Afirma-se simetria em tensão. É constante a interacção entre as massas, os espaços, as superfícies e os volumes. A extrema ortogonalidade é interrompida pela curva. O volume curvo, descola-se do solo à medida que se aproxima do pinhal e passa a assentar em pesados pilares, deixando a partir daquele ponto, intacta a topografia.
Vítor Figueiredo transforma a matéria com sentido, com densidade, com objectividade. Através da síntese, apura sucessivamente um discurso directo e contrasta com um tempo em que a criação de espaços tem de ser muito rica visualmente.

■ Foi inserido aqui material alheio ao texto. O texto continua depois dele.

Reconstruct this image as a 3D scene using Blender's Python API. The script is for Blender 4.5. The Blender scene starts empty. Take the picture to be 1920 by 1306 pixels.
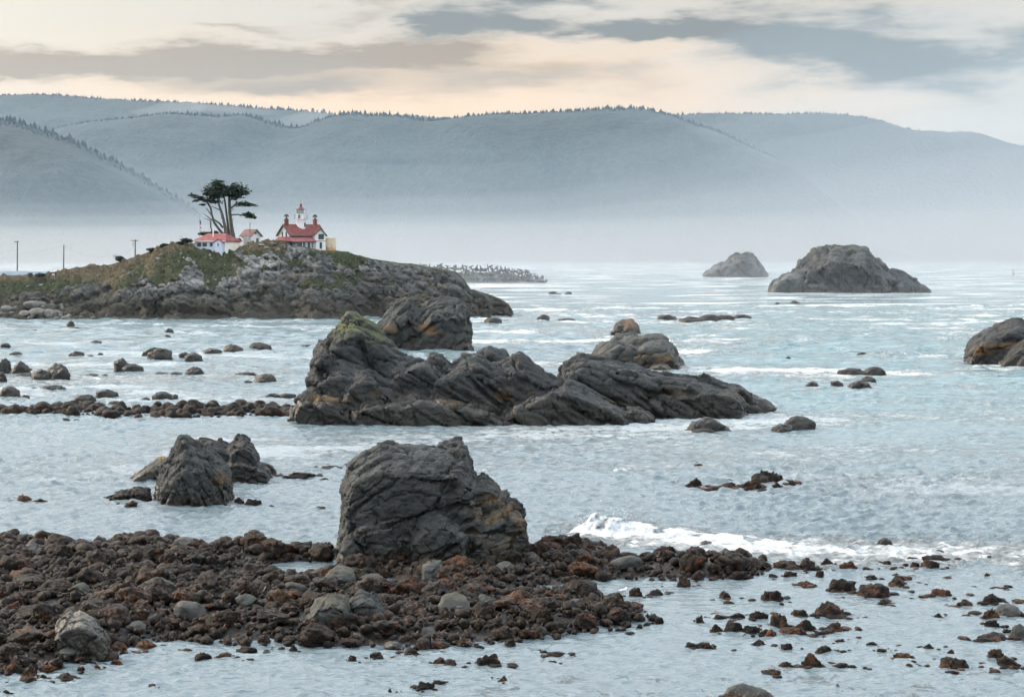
import bpy, bmesh, math, random
import numpy as np
from mathutils import Vector, Matrix, Euler

scene = bpy.context.scene
C = scene.collection
R = math.radians

# ------------------------------------------------------------------ camera
CAM_H = 14.0
F_PX = 3600.0          # focal length in pixels of the 1920-wide picture
CX, CY, HORIZON = 960.0, 653.0, 478.0
PITCH = math.atan((CY - HORIZON) / F_PX)
cam_d = bpy.data.cameras.new('camera')
cam = bpy.data.objects.new('camera', cam_d)
C.objects.link(cam)
cam.location = (0, 0, CAM_H)
cam.rotation_euler = (math.pi / 2 - PITCH, 0, 0)
cam_d.sensor_width = 36.0
cam_d.lens = 36.0 * F_PX / 1920.0
cam_d.clip_start = 0.5
cam_d.clip_end = 40000
scene.camera = cam
scene.render.resolution_x, scene.render.resolution_y = 1024, 696

# ------------------------------------------------------------------ render settings
scene.render.engine = 'CYCLES'
cy = scene.cycles
cy.use_denoising = True
cy.use_adaptive_sampling = True
cy.adaptive_threshold = 0.05
cy.adaptive_min_samples = 16
cy.max_bounces = 6
cy.diffuse_bounces = 2
cy.glossy_bounces = 3
cy.transmission_bounces = 4
cy.volume_bounces = 0
cy.transparent_max_bounces = 8
cy.use_fast_gi = False
cy.sample_clamp_indirect = 4.0
vs = scene.view_settings
vs.view_transform = 'Standard'
vs.look = 'None'
vs.gamma = 1.0
vs.use_curve_mapping = False
vs.exposure = 0.7

# ------------------------------------------------------------------ node helper
class NT:
    """small helper to write node trees briefly"""
    def __init__(self, tree):
        self.t = tree
    def n(self, typ, **kw):
        nd = self.t.nodes.new(typ)
        for k, v in kw.items():
            if k.startswith('i_'):
                nd.inputs[k[2:].replace('_', ' ')].default_value = v
            else:
                setattr(nd, k, v)
        return nd
    def put(self, sock, v):
        if isinstance(v, bpy.types.NodeSocket):
            self.t.links.new(v, sock)
        elif v is not None:
            sock.default_value = v
    def math(self, op, a, b=None, c=None, clamp=False):
        nd = self.n('ShaderNodeMath', operation=op, use_clamp=clamp)
        self.put(nd.inputs[0], a)
        if b is not None: self.put(nd.inputs[1], b)
        if c is not None: self.put(nd.inputs[2], c)
        return nd.outputs[0]
    def vmath(self, op, a, b=None, scale=None):
        nd = self.n('ShaderNodeVectorMath', operation=op)
        self.put(nd.inputs[0], a)
        if b is not None: self.put(nd.inputs[1], b)
        if scale is not None: self.put(nd.inputs['Scale'], scale)
        return nd.outputs['Value'] if op in ('DOT_PRODUCT', 'LENGTH', 'DISTANCE') else nd.outputs[0]
    def noise(self, vec, scale, detail=4, rough=0.55, dist=0.0, col=False):
        nd = self.n('ShaderNodeTexNoise')
        self.put(nd.inputs['Vector'], vec)
        self.put(nd.inputs['Scale'], scale)
        nd.inputs['Detail'].default_value = detail
        nd.inputs['Roughness'].default_value = rough
        nd.inputs['Distortion'].default_value = dist
        return nd.outputs['Color' if col else 'Fac']
    def voro(self, vec, scale, feature='F1', out='Distance', rand=1.0):
        nd = self.n('ShaderNodeTexVoronoi', feature=feature)
        self.put(nd.inputs['Vector'], vec)
        self.put(nd.inputs['Scale'], scale)
        nd.inputs['Randomness'].default_value = rand
        return nd.outputs[out]
    def mapr(self, v, a, b, c=0.0, d=1.0, smooth=True):
        nd = self.n('ShaderNodeMapRange', interpolation_type='SMOOTHSTEP' if smooth else 'LINEAR')
        self.put(nd.inputs[0], v)
        for i, q in enumerate((a, b, c, d)):
            self.put(nd.inputs[1 + i], q)
        return nd.outputs[0]
    def mix(self, f, a, b, blend='MIX'):
        nd = self.n('ShaderNodeMix', data_type='RGBA', blend_type=blend)
        self.put(nd.inputs[0], f)
        self.put(nd.inputs[6], a if isinstance(a, bpy.types.NodeSocket) else (*a, 1) if len(a) == 3 else a)
        self.put(nd.inputs[7], b if isinstance(b, bpy.types.NodeSocket) else (*b, 1) if len(b) == 3 else b)
        return nd.outputs[2]
    def sep(self, v):
        nd = self.n('ShaderNodeSeparateXYZ')
        self.put(nd.inputs[0], v)
        return nd.outputs
    def comb(self, x, y, z):
        nd = self.n('ShaderNodeCombineXYZ')
        for i, q in enumerate((x, y, z)):
            self.put(nd.inputs[i], q)
        return nd.outputs[0]
    def bump(self, h, strength, dist, normal=None):
        nd = self.n('ShaderNodeBump')
        nd.inputs['Strength'].default_value = strength
        nd.inputs['Distance'].default_value = dist
        self.put(nd.inputs['Height'], h)
        if normal is not None: self.put(nd.inputs['Normal'], normal)
        return nd.outputs[0]
    def link(self, a, b):
        self.t.links.new(a, b)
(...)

Os seus primeiros projectos foram dedicados à habitação colectiva de custos controlados e Vítor Figueiredo sempre apostou numa afirmação social antagónica à criação de formas com sentido e importância exaltado e rico, que recorre muitas vezes à citação livre, irónica e heterogénea de referências históricas. Vítor Figueiredo sempre refutou a ideia de propor um modo de viver artificial e teatral que acredita numa sociedade cuja posição social e o poder político são determinantes. Vítor Figueiredo sempre contestou a eliminação de problemas de segregação social, de falta de condições de vida (desemprego e pobreza) com o poder das formas, puramente visuais, que exaltam o estatuto do Homem e criam uma suposta elite.
Vítor Figueiredo recorre à herança do movimento moderno – num quadro muito mais amplo e aberto que um funcionalismo reduzido à resolução de um programa. Afirma antes um funcionalismo fundado em dados culturais, sociológicos e antropológicos. Para Vítor Figueiredo os lugares e as circunstâncias estão sempre em mudança. Não existe, em toda a sua obra, um modo único de operar através de normas, através de uma linguagem, através de um estilo. Rejeita o extremo racionalismo e abstracção geométrica, a favor de trabalhos mais participativos, sensíveis, dialogantes com o contexto e que têm de ser vividos, experimentados. Pretende escapar à banalidade da produção em massa acentuando a verdade dos recursos, das condições, do lugar e do tempo. O sucessivo apuramento não deixa produzir objectos catalogáveis no quadro de uma qualquer tendência ou moda. As construções são quase como que anónimas.
Vítor Figueiredo actua de modo a questionar os lugares, o tempo, os programas, as circunstâncias, de maneira a atribuir valor a um espaço. Não existem fórmulas, nem vontade para definir um estilo.